══ Materials provided
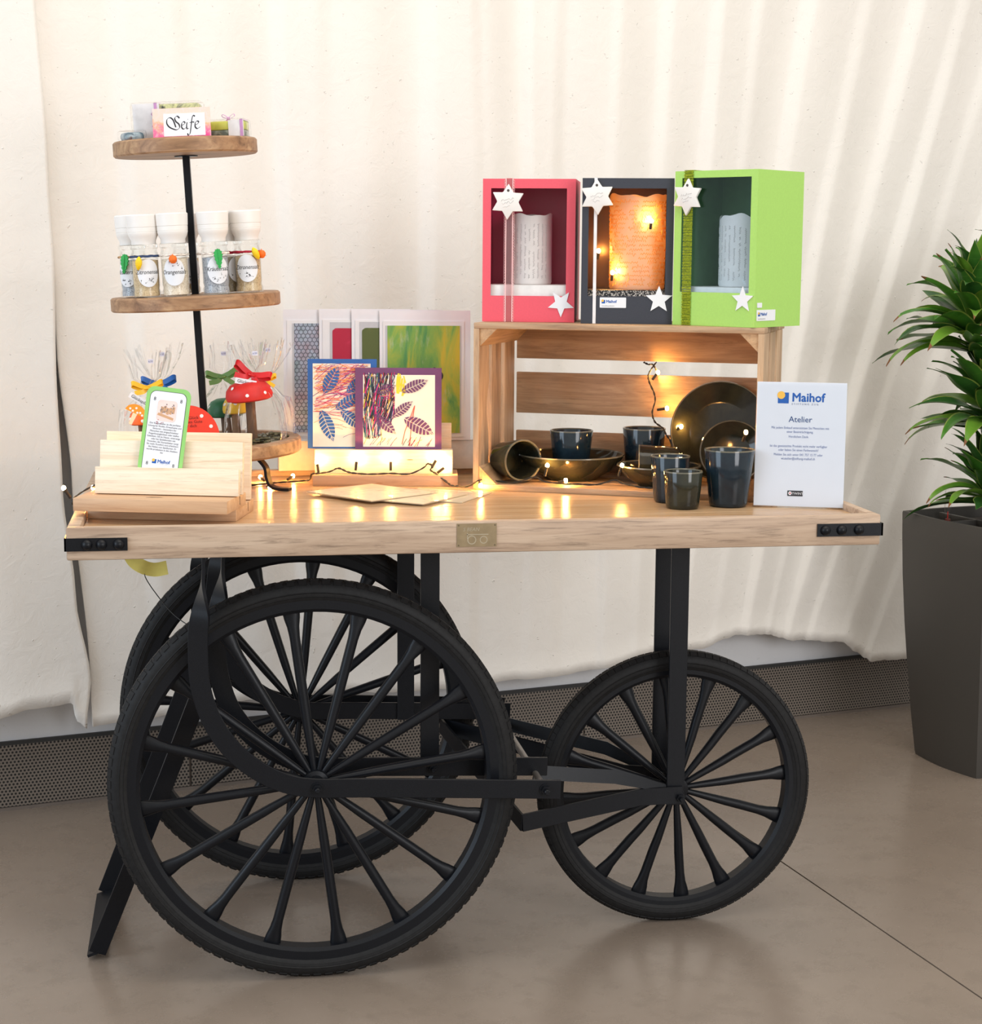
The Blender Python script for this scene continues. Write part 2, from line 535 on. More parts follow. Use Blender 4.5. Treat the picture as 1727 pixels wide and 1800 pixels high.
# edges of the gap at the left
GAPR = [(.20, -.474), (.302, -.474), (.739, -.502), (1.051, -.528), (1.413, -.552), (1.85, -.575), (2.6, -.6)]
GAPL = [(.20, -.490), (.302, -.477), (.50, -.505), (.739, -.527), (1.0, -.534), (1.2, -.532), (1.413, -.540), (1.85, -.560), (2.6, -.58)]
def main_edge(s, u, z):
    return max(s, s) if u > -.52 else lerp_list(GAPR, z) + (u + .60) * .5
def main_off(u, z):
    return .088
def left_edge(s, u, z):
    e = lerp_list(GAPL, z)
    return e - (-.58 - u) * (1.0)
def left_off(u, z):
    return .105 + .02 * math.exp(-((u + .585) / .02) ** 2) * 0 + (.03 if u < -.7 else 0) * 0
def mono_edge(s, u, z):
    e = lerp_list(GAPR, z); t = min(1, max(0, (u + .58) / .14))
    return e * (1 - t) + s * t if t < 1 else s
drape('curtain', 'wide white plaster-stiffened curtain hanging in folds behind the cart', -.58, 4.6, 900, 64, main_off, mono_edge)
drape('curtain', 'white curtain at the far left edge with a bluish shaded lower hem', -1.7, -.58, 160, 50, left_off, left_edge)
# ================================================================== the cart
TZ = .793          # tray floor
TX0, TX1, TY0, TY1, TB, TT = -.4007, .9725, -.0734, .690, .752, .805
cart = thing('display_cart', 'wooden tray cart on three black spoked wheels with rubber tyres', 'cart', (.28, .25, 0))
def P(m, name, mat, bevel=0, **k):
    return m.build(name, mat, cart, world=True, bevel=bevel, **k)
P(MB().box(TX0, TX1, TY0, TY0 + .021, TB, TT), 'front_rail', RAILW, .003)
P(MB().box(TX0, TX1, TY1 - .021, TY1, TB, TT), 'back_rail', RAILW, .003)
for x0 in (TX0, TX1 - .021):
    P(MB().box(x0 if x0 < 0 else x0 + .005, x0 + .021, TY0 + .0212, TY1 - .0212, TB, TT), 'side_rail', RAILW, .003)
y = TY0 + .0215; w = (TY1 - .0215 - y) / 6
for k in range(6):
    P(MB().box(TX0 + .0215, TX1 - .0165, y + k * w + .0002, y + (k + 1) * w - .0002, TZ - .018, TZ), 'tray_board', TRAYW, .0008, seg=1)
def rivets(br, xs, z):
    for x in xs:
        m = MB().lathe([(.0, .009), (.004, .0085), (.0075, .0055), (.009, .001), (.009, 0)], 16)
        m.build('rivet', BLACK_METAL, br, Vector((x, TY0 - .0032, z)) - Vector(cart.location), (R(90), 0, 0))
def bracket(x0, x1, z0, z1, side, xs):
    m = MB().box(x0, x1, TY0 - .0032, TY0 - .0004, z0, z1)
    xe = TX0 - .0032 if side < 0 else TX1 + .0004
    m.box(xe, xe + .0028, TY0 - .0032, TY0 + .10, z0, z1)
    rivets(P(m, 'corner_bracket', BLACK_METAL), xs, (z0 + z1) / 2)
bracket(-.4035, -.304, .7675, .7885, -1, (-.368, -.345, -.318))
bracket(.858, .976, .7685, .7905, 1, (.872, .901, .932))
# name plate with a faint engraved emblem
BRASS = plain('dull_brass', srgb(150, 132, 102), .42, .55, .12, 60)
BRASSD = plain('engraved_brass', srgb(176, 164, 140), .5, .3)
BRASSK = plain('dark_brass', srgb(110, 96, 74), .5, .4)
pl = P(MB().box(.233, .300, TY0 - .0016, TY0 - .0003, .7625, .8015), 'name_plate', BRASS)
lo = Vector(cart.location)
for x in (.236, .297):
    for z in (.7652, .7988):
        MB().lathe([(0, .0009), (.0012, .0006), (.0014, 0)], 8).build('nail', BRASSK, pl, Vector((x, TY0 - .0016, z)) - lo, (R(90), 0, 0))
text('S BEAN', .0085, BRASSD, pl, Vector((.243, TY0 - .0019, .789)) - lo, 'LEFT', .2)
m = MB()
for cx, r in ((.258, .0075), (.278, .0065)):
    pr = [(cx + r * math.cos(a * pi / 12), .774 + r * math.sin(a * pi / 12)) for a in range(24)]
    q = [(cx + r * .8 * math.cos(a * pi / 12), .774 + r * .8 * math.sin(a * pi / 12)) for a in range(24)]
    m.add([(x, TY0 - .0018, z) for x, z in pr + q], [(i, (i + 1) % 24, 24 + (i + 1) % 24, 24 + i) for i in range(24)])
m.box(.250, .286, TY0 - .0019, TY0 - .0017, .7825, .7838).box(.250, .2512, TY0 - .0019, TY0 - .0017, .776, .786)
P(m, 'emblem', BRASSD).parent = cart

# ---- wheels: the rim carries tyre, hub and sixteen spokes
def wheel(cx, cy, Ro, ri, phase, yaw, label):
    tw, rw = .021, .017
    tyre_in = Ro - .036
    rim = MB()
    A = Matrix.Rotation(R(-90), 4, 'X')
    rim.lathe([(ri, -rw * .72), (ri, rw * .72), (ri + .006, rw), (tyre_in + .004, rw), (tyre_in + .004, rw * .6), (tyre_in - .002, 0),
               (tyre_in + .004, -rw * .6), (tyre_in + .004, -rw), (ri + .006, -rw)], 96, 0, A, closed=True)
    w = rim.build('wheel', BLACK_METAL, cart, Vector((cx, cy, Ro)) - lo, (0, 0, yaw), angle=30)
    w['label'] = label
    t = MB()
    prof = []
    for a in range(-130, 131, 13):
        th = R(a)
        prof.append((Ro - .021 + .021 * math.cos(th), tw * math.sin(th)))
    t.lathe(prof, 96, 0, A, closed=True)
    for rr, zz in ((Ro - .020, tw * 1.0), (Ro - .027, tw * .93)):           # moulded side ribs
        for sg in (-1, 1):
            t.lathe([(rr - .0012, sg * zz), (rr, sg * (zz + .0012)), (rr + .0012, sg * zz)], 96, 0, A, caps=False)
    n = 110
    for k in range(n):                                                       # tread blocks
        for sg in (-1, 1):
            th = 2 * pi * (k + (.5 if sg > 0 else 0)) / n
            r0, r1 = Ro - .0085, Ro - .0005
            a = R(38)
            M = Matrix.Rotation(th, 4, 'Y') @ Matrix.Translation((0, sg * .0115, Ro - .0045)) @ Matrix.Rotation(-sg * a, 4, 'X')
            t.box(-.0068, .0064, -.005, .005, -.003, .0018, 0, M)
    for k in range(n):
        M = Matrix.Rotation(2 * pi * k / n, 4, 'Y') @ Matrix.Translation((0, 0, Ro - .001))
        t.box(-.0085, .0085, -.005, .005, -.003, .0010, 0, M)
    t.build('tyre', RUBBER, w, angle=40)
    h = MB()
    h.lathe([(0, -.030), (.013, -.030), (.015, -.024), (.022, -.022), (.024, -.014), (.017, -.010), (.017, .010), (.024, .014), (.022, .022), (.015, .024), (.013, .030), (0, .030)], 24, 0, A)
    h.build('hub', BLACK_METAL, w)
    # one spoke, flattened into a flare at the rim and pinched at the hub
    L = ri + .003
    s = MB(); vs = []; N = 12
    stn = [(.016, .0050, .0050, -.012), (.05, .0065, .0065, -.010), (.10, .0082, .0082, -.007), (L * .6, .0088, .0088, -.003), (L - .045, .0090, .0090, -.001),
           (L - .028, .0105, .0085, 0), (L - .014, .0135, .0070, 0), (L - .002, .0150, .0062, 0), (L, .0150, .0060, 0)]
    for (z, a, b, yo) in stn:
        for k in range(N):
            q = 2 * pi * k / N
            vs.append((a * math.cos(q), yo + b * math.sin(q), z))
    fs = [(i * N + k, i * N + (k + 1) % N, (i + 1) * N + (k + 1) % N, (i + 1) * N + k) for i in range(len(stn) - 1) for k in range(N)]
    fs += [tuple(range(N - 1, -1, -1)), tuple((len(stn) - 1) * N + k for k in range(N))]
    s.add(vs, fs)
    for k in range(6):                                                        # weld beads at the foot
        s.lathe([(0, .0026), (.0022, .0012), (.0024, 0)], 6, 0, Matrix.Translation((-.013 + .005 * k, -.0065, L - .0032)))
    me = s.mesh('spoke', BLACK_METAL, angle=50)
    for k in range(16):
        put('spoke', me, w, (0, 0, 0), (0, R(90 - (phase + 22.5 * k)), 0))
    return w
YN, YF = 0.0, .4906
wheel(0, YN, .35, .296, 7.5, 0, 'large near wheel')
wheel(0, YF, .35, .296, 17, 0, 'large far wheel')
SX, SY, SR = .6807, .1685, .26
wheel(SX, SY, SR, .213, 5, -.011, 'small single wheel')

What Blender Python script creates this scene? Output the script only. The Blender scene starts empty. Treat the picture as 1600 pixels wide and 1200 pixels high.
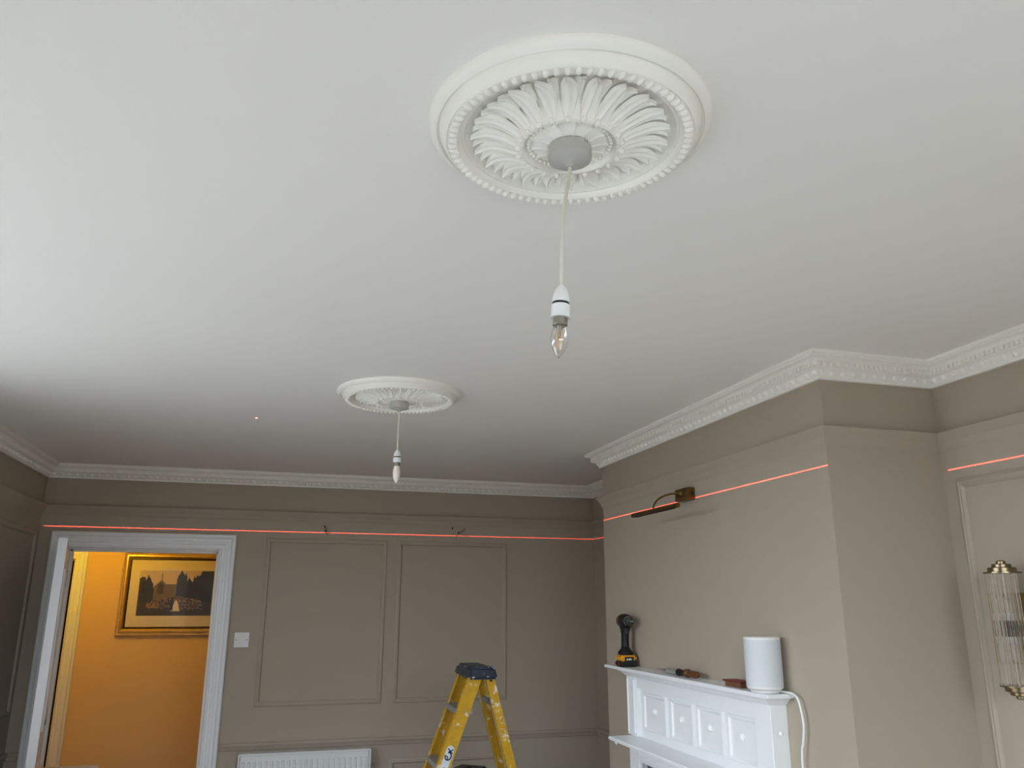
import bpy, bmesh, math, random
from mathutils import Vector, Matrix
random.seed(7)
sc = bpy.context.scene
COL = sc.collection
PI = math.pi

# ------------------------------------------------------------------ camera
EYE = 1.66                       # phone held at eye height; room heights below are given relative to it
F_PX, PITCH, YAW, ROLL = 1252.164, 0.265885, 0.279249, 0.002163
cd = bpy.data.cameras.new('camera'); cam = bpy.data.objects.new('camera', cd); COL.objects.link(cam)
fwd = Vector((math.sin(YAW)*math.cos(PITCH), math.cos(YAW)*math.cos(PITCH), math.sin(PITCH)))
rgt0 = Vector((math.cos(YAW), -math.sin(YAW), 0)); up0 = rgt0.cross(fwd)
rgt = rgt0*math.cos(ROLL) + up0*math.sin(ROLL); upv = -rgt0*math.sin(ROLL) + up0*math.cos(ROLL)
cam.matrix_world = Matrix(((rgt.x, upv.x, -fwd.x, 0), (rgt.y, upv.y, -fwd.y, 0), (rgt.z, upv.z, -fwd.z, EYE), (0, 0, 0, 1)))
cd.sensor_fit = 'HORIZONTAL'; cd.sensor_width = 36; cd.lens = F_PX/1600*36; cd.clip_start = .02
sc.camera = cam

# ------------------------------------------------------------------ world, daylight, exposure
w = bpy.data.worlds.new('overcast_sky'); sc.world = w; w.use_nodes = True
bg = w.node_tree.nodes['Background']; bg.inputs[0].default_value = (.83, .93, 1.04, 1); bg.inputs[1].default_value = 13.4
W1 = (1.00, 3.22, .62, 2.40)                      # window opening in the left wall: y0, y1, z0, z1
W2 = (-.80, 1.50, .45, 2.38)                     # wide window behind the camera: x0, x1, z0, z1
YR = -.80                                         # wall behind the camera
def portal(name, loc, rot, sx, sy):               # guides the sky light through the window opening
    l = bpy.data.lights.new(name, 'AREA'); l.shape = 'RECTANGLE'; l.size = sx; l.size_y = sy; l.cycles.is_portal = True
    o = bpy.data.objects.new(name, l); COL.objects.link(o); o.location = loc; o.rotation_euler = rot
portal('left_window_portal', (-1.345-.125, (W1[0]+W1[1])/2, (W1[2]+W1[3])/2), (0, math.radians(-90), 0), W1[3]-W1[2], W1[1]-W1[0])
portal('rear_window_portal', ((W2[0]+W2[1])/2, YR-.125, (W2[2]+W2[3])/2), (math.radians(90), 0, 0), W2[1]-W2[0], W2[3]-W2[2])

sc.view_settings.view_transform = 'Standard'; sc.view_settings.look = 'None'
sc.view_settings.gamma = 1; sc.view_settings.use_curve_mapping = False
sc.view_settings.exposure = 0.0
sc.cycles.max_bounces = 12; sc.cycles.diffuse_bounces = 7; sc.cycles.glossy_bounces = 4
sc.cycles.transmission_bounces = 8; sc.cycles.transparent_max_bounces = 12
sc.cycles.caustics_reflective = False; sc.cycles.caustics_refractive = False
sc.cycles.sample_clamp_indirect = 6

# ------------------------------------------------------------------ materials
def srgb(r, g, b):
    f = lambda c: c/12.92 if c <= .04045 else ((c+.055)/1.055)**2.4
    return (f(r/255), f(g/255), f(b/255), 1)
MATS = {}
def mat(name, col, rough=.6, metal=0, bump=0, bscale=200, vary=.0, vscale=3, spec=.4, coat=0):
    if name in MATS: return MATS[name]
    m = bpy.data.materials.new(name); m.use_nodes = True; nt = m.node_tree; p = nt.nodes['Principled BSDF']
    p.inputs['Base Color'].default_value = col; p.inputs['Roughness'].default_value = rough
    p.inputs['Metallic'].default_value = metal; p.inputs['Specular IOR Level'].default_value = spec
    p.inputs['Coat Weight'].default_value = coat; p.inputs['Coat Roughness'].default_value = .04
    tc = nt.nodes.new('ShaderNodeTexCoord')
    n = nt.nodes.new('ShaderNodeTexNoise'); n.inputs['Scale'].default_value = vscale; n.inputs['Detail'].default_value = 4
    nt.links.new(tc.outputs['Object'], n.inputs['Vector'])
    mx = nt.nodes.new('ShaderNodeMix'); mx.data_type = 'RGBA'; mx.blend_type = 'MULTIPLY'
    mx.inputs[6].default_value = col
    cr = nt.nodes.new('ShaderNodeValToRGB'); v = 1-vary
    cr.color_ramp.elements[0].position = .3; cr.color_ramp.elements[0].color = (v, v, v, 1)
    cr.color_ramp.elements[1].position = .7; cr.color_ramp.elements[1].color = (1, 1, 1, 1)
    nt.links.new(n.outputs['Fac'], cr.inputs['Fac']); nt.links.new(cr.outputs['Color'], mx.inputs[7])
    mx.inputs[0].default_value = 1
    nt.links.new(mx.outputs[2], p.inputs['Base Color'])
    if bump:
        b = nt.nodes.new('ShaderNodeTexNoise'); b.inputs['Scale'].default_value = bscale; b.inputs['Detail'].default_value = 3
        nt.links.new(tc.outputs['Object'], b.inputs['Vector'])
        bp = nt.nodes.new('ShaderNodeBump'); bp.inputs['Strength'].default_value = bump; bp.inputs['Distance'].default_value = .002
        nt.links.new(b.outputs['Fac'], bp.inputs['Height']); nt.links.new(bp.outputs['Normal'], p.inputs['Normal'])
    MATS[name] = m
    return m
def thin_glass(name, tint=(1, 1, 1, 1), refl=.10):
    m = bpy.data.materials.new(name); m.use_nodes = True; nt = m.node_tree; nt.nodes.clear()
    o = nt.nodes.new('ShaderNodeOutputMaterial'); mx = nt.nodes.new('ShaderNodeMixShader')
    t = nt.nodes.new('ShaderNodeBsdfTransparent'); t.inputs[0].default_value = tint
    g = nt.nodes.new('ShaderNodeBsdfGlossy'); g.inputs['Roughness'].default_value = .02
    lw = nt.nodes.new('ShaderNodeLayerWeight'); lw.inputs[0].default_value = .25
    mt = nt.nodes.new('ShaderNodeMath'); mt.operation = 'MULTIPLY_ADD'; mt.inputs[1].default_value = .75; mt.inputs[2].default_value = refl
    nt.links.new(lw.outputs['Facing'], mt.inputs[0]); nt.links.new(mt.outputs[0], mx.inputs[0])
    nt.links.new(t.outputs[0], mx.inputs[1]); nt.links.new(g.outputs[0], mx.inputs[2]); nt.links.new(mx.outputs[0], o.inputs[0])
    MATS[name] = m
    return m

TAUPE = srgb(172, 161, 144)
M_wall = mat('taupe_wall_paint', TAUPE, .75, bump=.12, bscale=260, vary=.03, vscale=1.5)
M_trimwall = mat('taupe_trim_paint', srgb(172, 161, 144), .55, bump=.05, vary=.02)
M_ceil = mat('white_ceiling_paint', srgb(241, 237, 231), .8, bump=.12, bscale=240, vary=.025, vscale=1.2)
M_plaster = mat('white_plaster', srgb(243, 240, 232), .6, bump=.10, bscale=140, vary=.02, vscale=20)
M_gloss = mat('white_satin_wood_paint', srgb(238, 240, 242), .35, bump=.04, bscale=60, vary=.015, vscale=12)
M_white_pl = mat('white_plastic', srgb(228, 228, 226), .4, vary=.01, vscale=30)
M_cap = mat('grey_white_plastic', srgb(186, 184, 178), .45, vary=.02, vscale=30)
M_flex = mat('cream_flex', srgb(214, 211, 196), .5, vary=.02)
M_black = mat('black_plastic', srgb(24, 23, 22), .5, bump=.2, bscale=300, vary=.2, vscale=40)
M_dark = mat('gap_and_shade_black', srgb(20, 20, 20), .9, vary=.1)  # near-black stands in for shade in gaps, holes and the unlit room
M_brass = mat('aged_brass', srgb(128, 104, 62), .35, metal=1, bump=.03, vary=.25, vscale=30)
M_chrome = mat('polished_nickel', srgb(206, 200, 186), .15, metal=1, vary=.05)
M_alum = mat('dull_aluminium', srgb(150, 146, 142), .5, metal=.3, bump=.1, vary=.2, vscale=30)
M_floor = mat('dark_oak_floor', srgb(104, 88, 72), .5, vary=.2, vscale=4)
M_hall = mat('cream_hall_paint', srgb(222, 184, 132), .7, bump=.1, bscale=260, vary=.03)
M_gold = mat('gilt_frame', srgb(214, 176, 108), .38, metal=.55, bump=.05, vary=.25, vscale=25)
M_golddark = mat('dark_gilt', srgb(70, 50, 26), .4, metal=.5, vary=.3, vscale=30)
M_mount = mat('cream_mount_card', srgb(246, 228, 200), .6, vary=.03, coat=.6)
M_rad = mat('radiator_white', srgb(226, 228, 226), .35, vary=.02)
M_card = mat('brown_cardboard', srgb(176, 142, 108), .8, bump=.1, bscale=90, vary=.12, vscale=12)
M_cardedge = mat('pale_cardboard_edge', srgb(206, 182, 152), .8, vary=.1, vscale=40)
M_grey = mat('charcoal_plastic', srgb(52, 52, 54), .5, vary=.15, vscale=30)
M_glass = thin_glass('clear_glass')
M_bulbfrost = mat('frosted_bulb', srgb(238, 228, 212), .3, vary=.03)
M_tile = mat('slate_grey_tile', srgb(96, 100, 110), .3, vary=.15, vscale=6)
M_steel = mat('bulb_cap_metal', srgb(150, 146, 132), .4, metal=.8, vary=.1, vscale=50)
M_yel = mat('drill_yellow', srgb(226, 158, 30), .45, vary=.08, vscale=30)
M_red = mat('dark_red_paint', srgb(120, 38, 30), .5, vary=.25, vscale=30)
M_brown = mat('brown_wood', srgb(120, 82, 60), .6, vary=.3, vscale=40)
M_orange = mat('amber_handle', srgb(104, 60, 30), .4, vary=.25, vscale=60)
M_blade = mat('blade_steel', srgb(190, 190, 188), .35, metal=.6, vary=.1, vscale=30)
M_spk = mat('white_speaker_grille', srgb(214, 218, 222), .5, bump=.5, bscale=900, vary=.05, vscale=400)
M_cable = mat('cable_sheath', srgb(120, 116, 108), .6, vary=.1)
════
** Exercise description **
Repeat exactly, and only, the lines between the line holding "What Blender Python" and the line holding "sc.camera = cam", inclusive, leaving pictures out.

** Result of this exercise **
What Blender Python script creates this scene? Output the script only. The Blender scene starts empty. Treat the picture as 1600 pixels wide and 1200 pixels high.
import bpy, bmesh, math, random
from mathutils import Vector, Matrix
random.seed(7)
sc = bpy.context.scene
COL = sc.collection
PI = math.pi

# ------------------------------------------------------------------ camera
EYE = 1.66                       # phone held at eye height; room heights below are given relative to it
F_PX, PITCH, YAW, ROLL = 1252.164, 0.265885, 0.279249, 0.002163
cd = bpy.data.cameras.new('camera'); cam = bpy.data.objects.new('camera', cd); COL.objects.link(cam)
fwd = Vector((math.sin(YAW)*math.cos(PITCH), math.cos(YAW)*math.cos(PITCH), math.sin(PITCH)))
rgt0 = Vector((math.cos(YAW), -math.sin(YAW), 0)); up0 = rgt0.cross(fwd)
rgt = rgt0*math.cos(ROLL) + up0*math.sin(ROLL); upv = -rgt0*math.sin(ROLL) + up0*math.cos(ROLL)
cam.matrix_world = Matrix(((rgt.x, upv.x, -fwd.x, 0), (rgt.y, upv.y, -fwd.y, 0), (rgt.z, upv.z, -fwd.z, EYE), (0, 0, 0, 1)))
cd.sensor_fit = 'HORIZONTAL'; cd.sensor_width = 36; cd.lens = F_PX/1600*36; cd.clip_start = .02
sc.camera = cam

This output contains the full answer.